The second thing we have is motivation. The first motivation is the safety of humanity (and of the rest of the animal kingdom) but this is a motivation at a distance. The real motivation is that a technology solution would make the inventor trillions of dollars. The inventors of such advances would become richer than oil companies. If there's one thing that will get people with lots of money to invest in research, it's the prospect of having much, much more money as a result. Before global warming became a reality there was not a motivation for alternate fuels, there were cheap, easily obtainable fuels (coal, natural gas and oil) with supplies to last the world until 2080 at the earliest (oil would go first, there's no shortage of coal or natural gas). People would work out alternatives sometime in the future, perhaps starting in 2050 or so. But now people will choose alternative fuels over oil, even if it is somewhat more expensive at first. The result is large investment in research for alternative fuels.

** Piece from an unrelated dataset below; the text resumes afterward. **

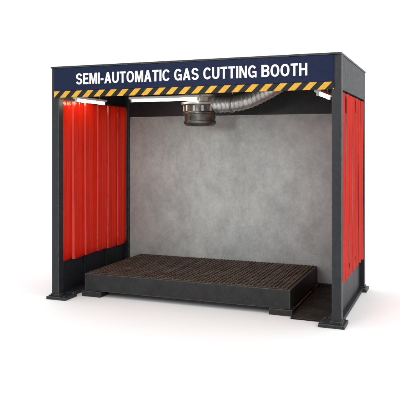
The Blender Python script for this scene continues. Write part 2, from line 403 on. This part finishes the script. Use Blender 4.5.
# ---------------- tube lights ----------------
def lamp(p0,p1,lab):
    p0,p1=Vector(p0),Vector(p1); c=(p0+p1)/2; L=(p1-p0).length
    ax='X' if abs(p1.x-p0.x)>abs(p1.y-p0.y) else 'Y'
    e=empty('tube_light',(c.x,c.y,c.z),lab,'light','tube lights under the roof')
    mb=MB(); hl=L/2+.02; hw=.035
    if ax=='X': mb.box((c.x-hl,c.y-hw,c.z+.02),(c.x+hl,c.y+hw,c.z+.05),.006); mb.box((c.x-hl*.6,c.y-.006,c.z+.051),(c.x-hl*.6+.012,c.y+.006,2.617),0); mb.box((c.x+hl*.6,c.y-.006,c.z+.051),(c.x+hl*.6+.012,c.y+.006,2.617),0)
    else: mb.box((c.x-hw,c.y-hl,c.z+.02),(c.x+hw,c.y+hl,c.z+.05),.006); mb.box((c.x-.006,c.y-hl*.6,c.z+.051),(c.x+.006,c.y-hl*.6+.012,2.617),0); mb.box((c.x-.006,c.y+hl*.6,c.z+.051),(c.x+.006,c.y+hl*.6+.012,2.617),0)
    mb.done('housing',M_fixture,e)
    tb=MB().lathe((c.x,c.y,c.z),[(.001,-L/2+.02),(.014,-L/2+.02),(.014,L/2-.02),(.001,L/2-.02)],20,ax).done('tube',M_tube,e)
    for s_ in (-1,1):
        q=[c.x,c.y,c.z]; k=0 if ax=='X' else 1; q[k]+=s_*(L/2-.008)
        lo=[q[0]-.016,q[1]-.016,q[2]-.018]; hi=[q[0]+.016,q[1]+.016,q[2]+.0195]; lo[k]=q[k]-.011; hi[k]=q[k]+.011
        MB().box(lo,hi,.003).done('end_cap',M_fixture,e)
lamp((-1.46,.1,2.395),(-1.46,.78,2.395),'short lit fluorescent tube light beside the red curtain')
lamp((-1.02,.70,2.415),(-.10,.70,2.415),'long lit fluorescent tube light beside the extraction hood')
lamp((1.45,.22,2.40),(1.45,.9,2.40),'short lit fluorescent tube light beside the red curtain')

# ---------------- world, lights, camera ----------------
w=bpy.data.worlds.new('World'); sc.world=w; w.use_nodes=True
w.node_tree.nodes['Background'].inputs[0].default_value=(1,1,1,1); w.node_tree.nodes['Background'].inputs[1].default_value=1.24
def area(loc,target,size,power,color=(1,1,1)):
    l=bpy.data.lights.new('softbox','AREA'); l.size=size; l.energy=power; l.color=color
    o=bpy.data.objects.new('softbox',l); col.objects.link(o); o.location=loc
    o.rotation_euler=(Vector(target)-Vector(loc)).to_track_quat('-Z','Y').to_euler()
area((-1.0,-7,4.0),(0,1,1.1),2.0,110)
area((5.5,-1.5,4.5),(1,1,1),2.0,45)
l=bpy.data.lights.new('added_wall_spot','SPOT'); l.energy=760; l.spot_size=math.radians(23); l.spot_blend=1; l.shadow_soft_size=.35; l.color=(1,.985,.96)  # unseen spot added out front to brighten the middle of the back wall
o=bpy.data.objects.new('added_wall_spot',l); col.objects.link(o); o.location=(.1,-5.5,2.3)
o.rotation_euler=(Vector((-.05,D,1.25))-o.location).to_track_quat('-Z','Y').to_euler()
cam=bpy.data.cameras.new('camera'); co=bpy.data.objects.new('camera',cam); col.objects.link(co)
cam.sensor_width=36; cam.lens=647/400*36; cam.clip_end=1000
cam.shift_y=-55.5/400
co.location=(2.7987,-6.6348,1.8622); co.rotation_euler=(math.pi/2,0,.3743)
sc.camera=co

The next worry is whether these alternatives will be invented in time. In order to make a difference there's going to have to be a major change in actual used technology within thirty years (and by then Portland, Oregon is going to have a meditteranean climate and millions of species will have died). People think this is a serious concern, but I think people have no idea how quckly this modern world is producing new technology. Take computers, for instance. Thirty years ago, in 1978, computers were essentially room-sized counting machines. Now there is a world-wide network and about one billion computers in people's homes. This isn't simply a case of making a useful device and selling it, this involves investment on a monumental scale, and a whole new segment of infrastructure. There are now fiber-optic cables running around the world running from house to house. And the power of the machines would be beyond most people dreams in the 80's. Remember your 64k personal computer? That's a k at the end, we now measure in g's. That's a million times bigger. A million.

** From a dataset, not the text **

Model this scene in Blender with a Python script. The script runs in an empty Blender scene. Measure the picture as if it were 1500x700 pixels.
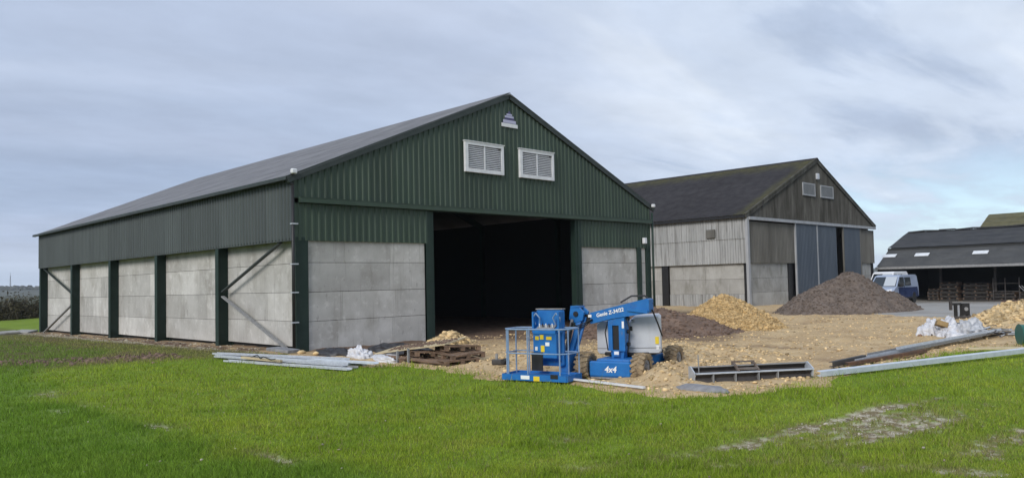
import bpy, math, random
import numpy as np
from mathutils import Vector, Matrix
random.seed(7); RNG = np.random.default_rng(7)
S = bpy.context.scene
C = S.collection
R = math.radians

# ------------------------------------------------------------------ camera
F_PX, PITCH, ROLL, YAW = 1134.51, 0.0422, 0.0237, 0.8021
CAM = Vector((-12.629, -24.378, 2.162))
fw = Vector((math.sin(YAW)*math.cos(PITCH), math.cos(YAW)*math.cos(PITCH), math.sin(PITCH)))
rt = Vector((math.cos(YAW), -math.sin(YAW), 0)); up = rt.cross(fw)
c_, s_ = math.cos(ROLL), math.sin(ROLL)
r2 = rt*c_ - up*s_; u2 = rt*s_ + up*c_
cam = bpy.data.cameras.new('camera'); camo = bpy.data.objects.new('camera', cam); C.objects.link(camo)
m = Matrix((r2, u2, -fw)).transposed().to_4x4(); m.translation = CAM
camo.matrix_world = m
cam.sensor_width = 36; cam.lens = F_PX/1500*36
cam.shift_x = -(812.24-750)/1500; cam.shift_y = (364.16-350)/1500
cam.clip_start = .1; cam.clip_end = 20000
S.camera = camo

# ------------------------------------------------------------------ light
S.view_settings.view_transform = 'Standard'; S.view_settings.look = 'None'
S.view_settings.exposure = 0.75; S.view_settings.gamma = 1
TOSUN = Vector((-.92, -.24, .56)).normalized()
W = bpy.data.worlds.new('World'); S.world = W; W.use_nodes = True
def build_world():
    nt = W.node_tree; N = nt.nodes; L = nt.links
    N.clear()
    out = N.new('ShaderNodeOutputWorld'); bg = N.new('ShaderNodeBackground'); bg.inputs[1].default_value = .1
    L.new(bg.outputs[0], out.inputs[0])
    sky = N.new('ShaderNodeTexSky'); sky.sky_type = 'NISHITA'; sky.sun_disc = False
    sky.sun_elevation = math.asin(TOSUN.z); sky.sun_rotation = math.atan2(TOSUN.x, TOSUN.y)
    tc = N.new('ShaderNodeTexCoord')
    sep = N.new('ShaderNodeSeparateXYZ'); L.new(tc.outputs['Generated'], sep.inputs[0])
    def mth(op, a, b=None, clamp=False):
        n = N.new('ShaderNodeMath'); n.operation = op; n.use_clamp = clamp
        for i, v in enumerate((a, b)):
            if v is None: continue
            if isinstance(v, (int, float)): n.inputs[i].default_value = v
            else: L.new(v, n.inputs[i])
        return n.outputs[0]
    zz = mth('MAXIMUM', sep.outputs[2], 0.0)
    den = mth('ADD', zz, .10)
    cx = mth('DIVIDE', sep.outputs[0], den); cy = mth('DIVIDE', sep.outputs[1], den)
    comb = N.new('ShaderNodeCombineXYZ'); L.new(cx, comb.inputs[0]); L.new(cy, comb.inputs[1])
    mpi = N.new('ShaderNodeMapping'); mpi.inputs['Rotation'].default_value = (0, 0, R(-34)); mpi.inputs['Scale'].default_value = (.75, 1.0, 1); L.new(comb.outputs[0], mpi.inputs[0])
    mp = N.new('ShaderNodeMapping'); mp.inputs['Rotation'].default_value = (0, 0, R(-34)); mp.inputs['Scale'].default_value = (.42, 1.0, 1)
    mp.inputs['Location'].default_value = (3.1, 1.7, 0)
    L.new(comb.outputs[0], mp.inputs[0])
    def noise(scale, det, rough, dist, w, iso=False):
        n = N.new('ShaderNodeTexNoise'); n.noise_dimensions = '4D'
        n.inputs['W'].default_value = w; n.inputs['Scale'].default_value = scale; n.inputs['Detail'].default_value = det
        n.inputs['Roughness'].default_value = rough; n.inputs['Distortion'].default_value = dist
        L.new((mpi if iso else mp).outputs[0], n.inputs['Vector']); return n.outputs[0]
    def ramp(v, stops, interp='EASE'):
        n = N.new('ShaderNodeValToRGB'); n.color_ramp.interpolation = interp
        e = n.color_ramp.elements
        while len(e) > 1: e.remove(e[0])
        e[0].position = stops[0][0]; e[0].color = (*stops[0][1], 1)
        for p, c in stops[1:]:
            k = e.new(p); k.color = (*c, 1)
        L.new(v, n.inputs[0]); return n.outputs[0]
    def mix(f, a, b):
        n = N.new('ShaderNodeMix'); n.data_type = 'RGBA'
        if isinstance(f, (int, float)): n.inputs[0].default_value = f
        else: L.new(f, n.inputs[0])
        for i, v in ((6, a), (7, b)):
            if isinstance(v, tuple): n.inputs[i].default_value = (*v, 1)
            else: L.new(v, n.inputs[i])
        return n.outputs[2]
    n1 = noise(.55, 5, .5, .5, 2.0)
    n2 = noise(1.25, 9, .58, .35, 5.3); n5 = noise(2.6, 8, .60, .15, 7.7, True)
    n3 = noise(.30, 3, .5, .2, 9.1)
    # the right (towards +X) is brighter, thinner cloud; the left is an even blue-grey sheet
    side = mth('SUBTRACT', mth('MULTIPLY', sep.outputs[0], .75), mth('MULTIPLY', sep.outputs[1], .65))
    right = N.new('ShaderNodeMapRange'); right.interpolation_type = 'SMOOTHSTEP'
    right.inputs[1].default_value = -.25; right.inputs[2].default_value = .45; L.new(side, right.inputs[0])
    base = ramp(n1, [(.30, (2.30, 2.88, 3.95)), (.50, (2.72, 3.30, 4.38)), (.66, (3.4, 3.95, 5.0))])
    lite = ramp(n2, [(.32, (2.0, 2.5, 3.4)), (.43, (2.95, 3.5, 4.5)), (.54, (3.9, 4.45, 5.35)), (.70, (4.9, 5.35, 6.0))])
    col = mix(right.outputs[0], base, lite)
    pinkm = ramp(n3, [(.45, (0, 0, 0)), (.7, (.32, .32, .32))])
    col = mix(pinkm, col, (3.6, 3.75, 4.45))
    mot = N.new('ShaderNodeMapRange'); mot.inputs[1].default_value = .3; mot.inputs[2].default_value = .7; mot.inputs[3].default_value = .92; mot.inputs[4].default_value = 1.09; L.new(n5, mot.inputs[0])
    hsv = N.new('ShaderNodeHueSaturation'); L.new(mot.outputs[0], hsv.inputs['Value']); L.new(col, hsv.inputs['Color']); col = hsv.outputs[0]
    # thin cloud break low on the right where blue shows through
    lowm = N.new('ShaderNodeMapRange'); lowm.interpolation_type = 'SMOOTHSTEP'
    lowm.inputs[1].default_value = .17; lowm.inputs[2].default_value = .06; L.new(sep.outputs[2], lowm.inputs[0])
    rm = N.new('ShaderNodeMapRange'); rm.interpolation_type = 'SMOOTHSTEP'
    rm.inputs[1].default_value = .12; rm.inputs[2].default_value = .40; L.new(side, rm.inputs[0])
    gap = mth('MULTIPLY', lowm.outputs[0], rm.outputs[0])
    gapn = mth('MULTIPLY', gap, ramp(n2, [(.38, (1, 1, 1)), (.56, (.12, .12, .12))]), True)
    blue = mix(.35, (3.6, 5.1, 6.3), sky.outputs[0])
    col = mix(gapn, col, blue)
    # pale band just above the skyline everywhere
    hz = N.new('ShaderNodeMapRange'); hz.interpolation_type = 'SMOOTHSTEP'
    hz.inputs[1].default_value = .07; hz.inputs[2].default_value = .0; hz.inputs[4].default_value = .55; L.new(sep.outputs[2], hz.inputs[0])
    col = mix(hz.outputs[0], col, (4.4, 5.0, 5.8))
    L.new(col, bg.inputs[0])
build_world()
sun = bpy.data.lights.new('sun', 'SUN'); sun.energy = 1.5; sun.angle = R(24); sun.color = (1, .95, .88)
suno = bpy.data.objects.new('sun', sun); C.objects.link(suno)
suno.rotation_euler = TOSUN.to_track_quat('Z', 'Y').to_euler()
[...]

And then finally, the reason why I'm writing this today is because I read this article which shows that although I have had this impression all along, there's now some evidence that I might be right. http://www.newsweek.com/id/140066 Basically it seems likely that within five years there will be an organism that provides fossil fuels that we can just keep burning in our cars, but will use co2 in its' production. This possibly will make the net effect of driving cars a reduction in greenhouse gases in the atmosphere. In ten years it might actually be true that the best way to reduce global warming will be to drive your car as much as possible, so that companies will have to match demand by producing more fuel. It is conceivable that in thirty years the problem will be that the process of driving cars will be removing co2 at a dangerously high rate.

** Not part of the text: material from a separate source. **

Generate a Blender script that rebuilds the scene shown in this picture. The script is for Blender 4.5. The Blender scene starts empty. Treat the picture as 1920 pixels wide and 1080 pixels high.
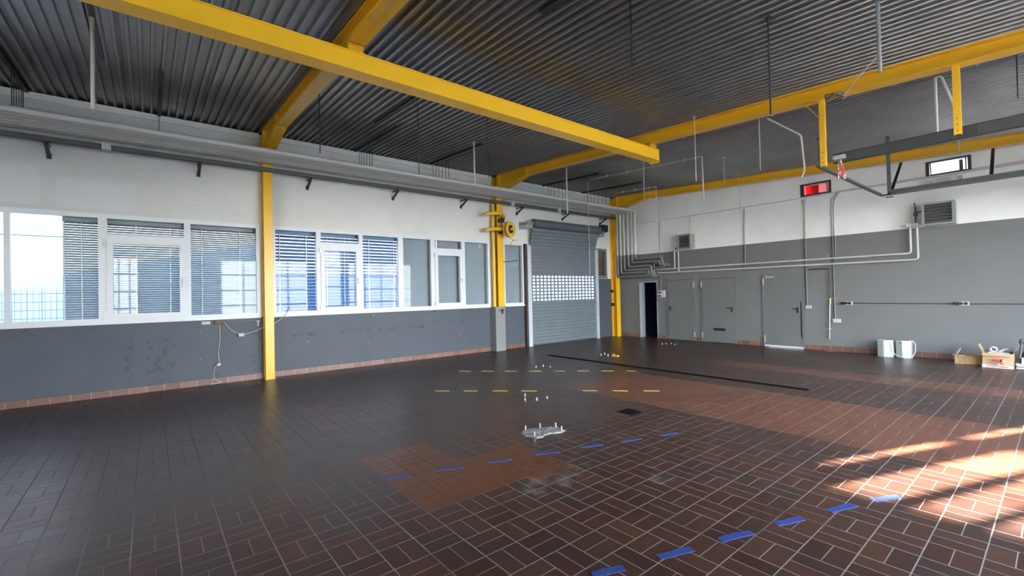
import bpy, math, random
from mathutils import Vector, Matrix
random.seed(7)
S = bpy.context.scene
COL = S.collection

# ------------------------------------------------------------------ camera
cam_d = bpy.data.cameras.new('camera'); cam = bpy.data.objects.new('camera', cam_d); COL.objects.link(cam)
cam_d.sensor_width = 36.0; cam_d.lens = 841.0 / 1920 * 36; cam_d.clip_start = 0.05; cam_d.clip_end = 400
Rm = Matrix(((0.62850228, 0.02403263, 0.77743638), (0.77749412, 0.00896975, -0.62882624), (-0.02208575, 0.99967093, -0.01304772)))
cam.matrix_world = Matrix.Translation((10.6404, -13.7198, 1.655)) @ Rm.to_4x4()
S.camera = cam
S.view_settings.view_transform = 'Standard'; S.view_settings.look = 'None'
S.view_settings.exposure = 0.0; S.view_settings.gamma = 1.0
try: S.view_settings.use_curve_mapping = False
except Exception: pass
EXPO = 1.25
S.view_settings.exposure = EXPO

# ------------------------------------------------------------------ world, sun, portals
SKY_SUNSIDE = 16.5
W = bpy.data.worlds.new('world'); S.world = W; W.use_nodes = True
wn = W.node_tree.nodes; wl = W.node_tree.links
bg = wn['Background']; bg.inputs['Strength'].default_value = 1.25
tc = wn.new('ShaderNodeTexCoord'); sp = wn.new('ShaderNodeSeparateXYZ'); wl.new(tc.outputs['Generated'], sp.inputs[0])
cr = wn.new('ShaderNodeValToRGB'); wl.new(sp.outputs['Z'], cr.inputs[0])
cr.color_ramp.elements[0].position = 0.0; cr.color_ramp.elements[0].color = (1.0, 0.975, 0.93, 1)
cr.color_ramp.elements[1].position = 0.75; cr.color_ramp.elements[1].color = (0.42, 0.62, 1.0, 1)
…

However, this doesn't mean that real problems aren't happening now. Species are disappearing, people are starving, we are losing things that we may never see again. So, I am very confident about this problem being solved, but until then I will keep doing what I'm doing. Our car has 70 miles on it this month, we drive less than 3,000 miles a year. We don't have an air conditioner, and we wear sweaters inside during the winter. An energy policy is the third most important factor in my voting decisions (the first two are not killing people, and healing everybody, usually called foreign policy and health care). So, do what you can now, but don't worry too much about the future, it'll be OK sooner than you expect.